— BEGIN Data lines —
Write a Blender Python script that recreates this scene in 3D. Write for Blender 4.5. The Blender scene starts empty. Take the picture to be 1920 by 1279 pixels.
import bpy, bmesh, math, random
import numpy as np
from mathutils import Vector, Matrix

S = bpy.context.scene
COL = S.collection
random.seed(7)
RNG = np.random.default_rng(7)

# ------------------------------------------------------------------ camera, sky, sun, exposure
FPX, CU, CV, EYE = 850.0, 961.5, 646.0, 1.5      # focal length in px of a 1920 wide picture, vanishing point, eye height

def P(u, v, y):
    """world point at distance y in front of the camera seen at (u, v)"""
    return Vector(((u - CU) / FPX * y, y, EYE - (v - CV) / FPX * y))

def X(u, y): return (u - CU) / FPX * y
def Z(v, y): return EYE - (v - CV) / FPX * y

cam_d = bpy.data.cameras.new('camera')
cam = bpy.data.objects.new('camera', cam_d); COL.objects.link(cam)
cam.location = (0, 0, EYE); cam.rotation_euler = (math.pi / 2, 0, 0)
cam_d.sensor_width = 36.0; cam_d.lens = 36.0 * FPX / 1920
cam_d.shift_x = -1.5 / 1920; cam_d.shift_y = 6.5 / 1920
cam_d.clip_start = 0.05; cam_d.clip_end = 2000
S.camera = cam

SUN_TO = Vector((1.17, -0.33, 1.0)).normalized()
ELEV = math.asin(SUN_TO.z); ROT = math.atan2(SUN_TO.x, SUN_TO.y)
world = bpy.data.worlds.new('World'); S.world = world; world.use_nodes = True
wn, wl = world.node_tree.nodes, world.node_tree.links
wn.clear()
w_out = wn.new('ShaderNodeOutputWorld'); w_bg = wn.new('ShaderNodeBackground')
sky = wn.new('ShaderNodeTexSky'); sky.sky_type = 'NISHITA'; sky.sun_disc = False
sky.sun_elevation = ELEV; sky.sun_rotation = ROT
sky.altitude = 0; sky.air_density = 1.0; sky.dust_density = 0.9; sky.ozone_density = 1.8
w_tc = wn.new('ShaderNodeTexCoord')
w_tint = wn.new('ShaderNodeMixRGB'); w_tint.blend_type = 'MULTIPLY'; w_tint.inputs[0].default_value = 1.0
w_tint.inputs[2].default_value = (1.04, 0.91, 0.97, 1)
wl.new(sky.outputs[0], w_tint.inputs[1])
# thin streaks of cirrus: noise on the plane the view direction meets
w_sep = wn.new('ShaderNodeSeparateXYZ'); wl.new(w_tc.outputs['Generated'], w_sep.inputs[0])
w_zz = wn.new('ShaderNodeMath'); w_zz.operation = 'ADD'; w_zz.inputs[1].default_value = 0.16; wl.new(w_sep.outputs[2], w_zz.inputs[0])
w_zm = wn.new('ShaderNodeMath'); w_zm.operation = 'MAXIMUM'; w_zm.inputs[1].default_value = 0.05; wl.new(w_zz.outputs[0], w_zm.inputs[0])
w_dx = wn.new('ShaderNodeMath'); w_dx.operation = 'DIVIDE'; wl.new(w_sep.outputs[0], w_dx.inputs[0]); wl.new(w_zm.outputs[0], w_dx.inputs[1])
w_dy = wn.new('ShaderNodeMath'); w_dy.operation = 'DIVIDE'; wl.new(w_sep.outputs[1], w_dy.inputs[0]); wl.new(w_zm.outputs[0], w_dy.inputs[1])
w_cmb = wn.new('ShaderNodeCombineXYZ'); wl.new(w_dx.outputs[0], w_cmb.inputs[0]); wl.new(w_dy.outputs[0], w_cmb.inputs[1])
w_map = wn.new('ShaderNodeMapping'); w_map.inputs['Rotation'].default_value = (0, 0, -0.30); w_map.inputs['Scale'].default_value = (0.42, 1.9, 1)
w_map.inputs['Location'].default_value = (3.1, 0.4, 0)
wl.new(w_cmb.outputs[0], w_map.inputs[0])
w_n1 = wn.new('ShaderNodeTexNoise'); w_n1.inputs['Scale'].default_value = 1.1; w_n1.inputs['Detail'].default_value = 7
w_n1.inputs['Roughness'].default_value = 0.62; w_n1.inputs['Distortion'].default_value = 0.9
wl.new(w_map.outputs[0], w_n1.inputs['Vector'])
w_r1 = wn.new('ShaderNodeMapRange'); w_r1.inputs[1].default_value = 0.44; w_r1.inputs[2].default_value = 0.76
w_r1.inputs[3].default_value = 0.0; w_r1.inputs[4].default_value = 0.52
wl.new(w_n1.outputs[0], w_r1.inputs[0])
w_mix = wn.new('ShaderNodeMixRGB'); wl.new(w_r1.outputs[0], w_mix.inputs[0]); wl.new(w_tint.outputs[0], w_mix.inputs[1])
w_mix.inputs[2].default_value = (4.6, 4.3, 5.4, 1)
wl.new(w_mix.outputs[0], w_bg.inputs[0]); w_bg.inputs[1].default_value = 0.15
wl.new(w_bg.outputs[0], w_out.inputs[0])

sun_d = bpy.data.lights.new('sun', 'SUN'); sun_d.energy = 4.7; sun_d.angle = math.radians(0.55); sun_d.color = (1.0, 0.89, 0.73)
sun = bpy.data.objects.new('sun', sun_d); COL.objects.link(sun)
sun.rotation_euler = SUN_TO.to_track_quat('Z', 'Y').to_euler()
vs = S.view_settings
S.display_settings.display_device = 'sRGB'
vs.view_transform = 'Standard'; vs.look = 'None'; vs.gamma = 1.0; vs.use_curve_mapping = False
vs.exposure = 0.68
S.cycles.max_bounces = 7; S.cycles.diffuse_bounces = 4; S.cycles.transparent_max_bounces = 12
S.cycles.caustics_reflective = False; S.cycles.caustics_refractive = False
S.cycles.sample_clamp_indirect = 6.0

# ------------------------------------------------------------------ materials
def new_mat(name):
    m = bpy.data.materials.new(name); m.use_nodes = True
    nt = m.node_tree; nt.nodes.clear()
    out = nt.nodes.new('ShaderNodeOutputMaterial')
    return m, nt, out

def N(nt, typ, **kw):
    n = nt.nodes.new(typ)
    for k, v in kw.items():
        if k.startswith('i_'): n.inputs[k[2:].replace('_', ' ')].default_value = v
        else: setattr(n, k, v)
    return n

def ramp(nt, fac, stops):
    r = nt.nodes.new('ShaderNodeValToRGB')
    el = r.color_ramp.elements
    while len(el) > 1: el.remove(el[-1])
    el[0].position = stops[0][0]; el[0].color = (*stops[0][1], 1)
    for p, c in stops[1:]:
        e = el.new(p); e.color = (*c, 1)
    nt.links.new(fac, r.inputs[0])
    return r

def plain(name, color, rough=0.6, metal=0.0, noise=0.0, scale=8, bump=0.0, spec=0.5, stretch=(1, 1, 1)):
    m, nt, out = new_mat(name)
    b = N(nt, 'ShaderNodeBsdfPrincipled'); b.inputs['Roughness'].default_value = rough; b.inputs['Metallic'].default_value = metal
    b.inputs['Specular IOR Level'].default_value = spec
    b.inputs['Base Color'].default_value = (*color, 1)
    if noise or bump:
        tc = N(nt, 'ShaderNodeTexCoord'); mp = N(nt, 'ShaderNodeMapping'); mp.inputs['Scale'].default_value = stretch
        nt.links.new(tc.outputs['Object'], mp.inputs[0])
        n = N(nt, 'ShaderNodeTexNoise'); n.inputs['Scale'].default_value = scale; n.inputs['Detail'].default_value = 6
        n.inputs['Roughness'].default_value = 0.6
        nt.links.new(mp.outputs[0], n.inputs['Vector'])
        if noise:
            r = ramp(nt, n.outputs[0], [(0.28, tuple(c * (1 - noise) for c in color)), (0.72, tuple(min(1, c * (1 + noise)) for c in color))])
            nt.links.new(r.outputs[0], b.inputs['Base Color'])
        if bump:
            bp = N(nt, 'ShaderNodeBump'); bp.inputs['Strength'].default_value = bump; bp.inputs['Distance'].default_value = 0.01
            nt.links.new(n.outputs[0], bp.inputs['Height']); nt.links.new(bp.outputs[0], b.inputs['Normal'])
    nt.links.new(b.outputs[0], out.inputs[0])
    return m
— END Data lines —
What is required: Using the material above, quote the first line and each line after it, stopping at and including the line that holds "S.camera = cam".

Right answer:
Write a Blender Python script that recreates this scene in 3D. Write for Blender 4.5. The Blender scene starts empty. Take the picture to be 1920 by 1279 pixels.
import bpy, bmesh, math, random
import numpy as np
from mathutils import Vector, Matrix

S = bpy.context.scene
COL = S.collection
random.seed(7)
RNG = np.random.default_rng(7)

# ------------------------------------------------------------------ camera, sky, sun, exposure
FPX, CU, CV, EYE = 850.0, 961.5, 646.0, 1.5      # focal length in px of a 1920 wide picture, vanishing point, eye height

def P(u, v, y):
    """world point at distance y in front of the camera seen at (u, v)"""
    return Vector(((u - CU) / FPX * y, y, EYE - (v - CV) / FPX * y))

def X(u, y): return (u - CU) / FPX * y
def Z(v, y): return EYE - (v - CV) / FPX * y

cam_d = bpy.data.cameras.new('camera')
cam = bpy.data.objects.new('camera', cam_d); COL.objects.link(cam)
cam.location = (0, 0, EYE); cam.rotation_euler = (math.pi / 2, 0, 0)
cam_d.sensor_width = 36.0; cam_d.lens = 36.0 * FPX / 1920
cam_d.shift_x = -1.5 / 1920; cam_d.shift_y = 6.5 / 1920
cam_d.clip_start = 0.05; cam_d.clip_end = 2000
S.camera = cam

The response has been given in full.